W "Guardian Of Your Heart" śpiewa także Piotr Cugowski, który tę balladę skomponował i zaśpiewał słowa brata Wojtka. I o ile zwrotka znów wydaje się być sztampową, w refrenie, świetnie rozpisanym na głosy, wspartym chórkami i z bridge powracającym do zwrotki - może robić wrażenie. To oczywiście również kolejne pole do popisu dla Gwadery, ale producenci postawili bardziej na przebojowość niż granie gitarowe. Na koncertach pewnie proporcje w tym utworze zmienią się na korzyść polskiego gitarzysty.

Mocnym hard rockowym riffem rozpoczyna się "One More For Rock'n'Roll". Tu bardzo nowocześnie brzmi gitara basowa Marco Mendozy, a Doogie jak zawsze wynosi się na wyżyny wokalistyki, by w refrenie Bracia wsparli go chórkami przypominającymi najlepsze chwile AC/DC.

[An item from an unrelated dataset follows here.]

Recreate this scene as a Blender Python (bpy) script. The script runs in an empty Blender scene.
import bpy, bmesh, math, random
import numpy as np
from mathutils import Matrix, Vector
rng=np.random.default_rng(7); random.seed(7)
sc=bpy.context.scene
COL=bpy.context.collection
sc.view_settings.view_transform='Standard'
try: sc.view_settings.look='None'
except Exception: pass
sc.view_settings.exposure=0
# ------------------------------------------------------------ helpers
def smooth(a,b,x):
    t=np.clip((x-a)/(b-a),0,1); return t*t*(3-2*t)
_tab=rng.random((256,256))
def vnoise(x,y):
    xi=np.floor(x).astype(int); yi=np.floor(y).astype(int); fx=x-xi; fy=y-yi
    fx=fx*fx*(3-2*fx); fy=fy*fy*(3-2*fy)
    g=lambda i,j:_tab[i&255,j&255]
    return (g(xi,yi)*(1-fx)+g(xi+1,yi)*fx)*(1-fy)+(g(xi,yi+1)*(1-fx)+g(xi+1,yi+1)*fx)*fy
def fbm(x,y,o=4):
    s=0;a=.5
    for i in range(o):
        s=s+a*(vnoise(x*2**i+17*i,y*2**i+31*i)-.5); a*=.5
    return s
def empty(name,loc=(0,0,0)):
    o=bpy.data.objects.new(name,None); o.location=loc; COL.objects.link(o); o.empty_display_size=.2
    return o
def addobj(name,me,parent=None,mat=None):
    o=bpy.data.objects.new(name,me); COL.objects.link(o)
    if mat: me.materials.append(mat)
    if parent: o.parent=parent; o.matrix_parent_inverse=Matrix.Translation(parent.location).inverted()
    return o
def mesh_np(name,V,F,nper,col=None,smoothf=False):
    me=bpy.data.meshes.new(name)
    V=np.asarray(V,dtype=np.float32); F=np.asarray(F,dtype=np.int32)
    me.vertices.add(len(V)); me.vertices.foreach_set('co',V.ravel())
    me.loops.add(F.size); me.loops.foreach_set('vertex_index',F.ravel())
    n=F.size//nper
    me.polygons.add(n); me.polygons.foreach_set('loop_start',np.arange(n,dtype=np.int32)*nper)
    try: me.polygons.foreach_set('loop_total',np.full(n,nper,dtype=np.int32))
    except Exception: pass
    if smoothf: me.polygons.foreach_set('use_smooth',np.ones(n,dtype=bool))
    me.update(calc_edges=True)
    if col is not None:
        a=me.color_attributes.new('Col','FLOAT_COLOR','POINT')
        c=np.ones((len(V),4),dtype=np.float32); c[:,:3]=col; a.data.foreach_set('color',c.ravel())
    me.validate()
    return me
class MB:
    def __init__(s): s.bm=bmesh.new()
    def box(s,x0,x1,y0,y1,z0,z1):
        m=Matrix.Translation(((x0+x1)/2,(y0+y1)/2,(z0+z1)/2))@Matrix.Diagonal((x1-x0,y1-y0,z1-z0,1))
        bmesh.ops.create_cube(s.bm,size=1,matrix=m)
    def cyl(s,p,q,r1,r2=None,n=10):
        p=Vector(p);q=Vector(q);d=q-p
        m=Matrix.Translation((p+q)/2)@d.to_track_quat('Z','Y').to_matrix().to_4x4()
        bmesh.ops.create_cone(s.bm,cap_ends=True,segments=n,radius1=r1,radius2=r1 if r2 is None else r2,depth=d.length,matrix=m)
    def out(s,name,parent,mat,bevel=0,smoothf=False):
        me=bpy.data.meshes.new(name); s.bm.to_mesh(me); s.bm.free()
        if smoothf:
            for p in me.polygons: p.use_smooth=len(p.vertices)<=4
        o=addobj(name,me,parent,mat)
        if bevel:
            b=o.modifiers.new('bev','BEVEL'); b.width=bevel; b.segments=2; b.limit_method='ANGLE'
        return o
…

Podróż po klasycznych patentach hard rockowej kompozycji zapewnia także "Heart Of Steel". Mamy tu miksturę korzennego australijskiego rock and rolla z amerykańskimi gigantami gatunku z lat 80. w stylu Van Halen i niepowtarzalnym głosem White. Znakomicie odrobiona lekcja z obowiązkowym zwolnieniem i solówką z tremolo.

W "The Resistance" słychać ducha Black Sabbath z czasów "Heaven and Hell". Partie wokalne I ociężałość riffów są tak stylowe, że mało kto skojarzy ten utwór z Europą Wschodnią. Klasyczny hard rock z następną melodyjną i nienachalnie wirtuozerską solówką gitary.

Nieco łagodniejsze brzmienie prezentuje "Young Blood. Jest w nim i duch psychodelii lat 60. i moc rocka z następnej dekady wraz z dbałością o melodię jaką znamy u tuzów zza oceanu.

Ostinatowe granie zdominowało kompozycję "Get Out Of My Way". To jedyny utwór w którym na bębnach gra Szymek Synówka. Oczywiście, te pomysły powstały już kiedyś w palcach i Blackmore i Van Halena, ale dlaczegóż nie uczyć się od najlepszych, a sam głos White w świecie klasycznego hard rocka jest cennym klejnotem.

W jeszcze szybszym tempie rozbrzmiewa "Transition". To kolejny mocny i klasycznie hardrockowy element "Kill the King".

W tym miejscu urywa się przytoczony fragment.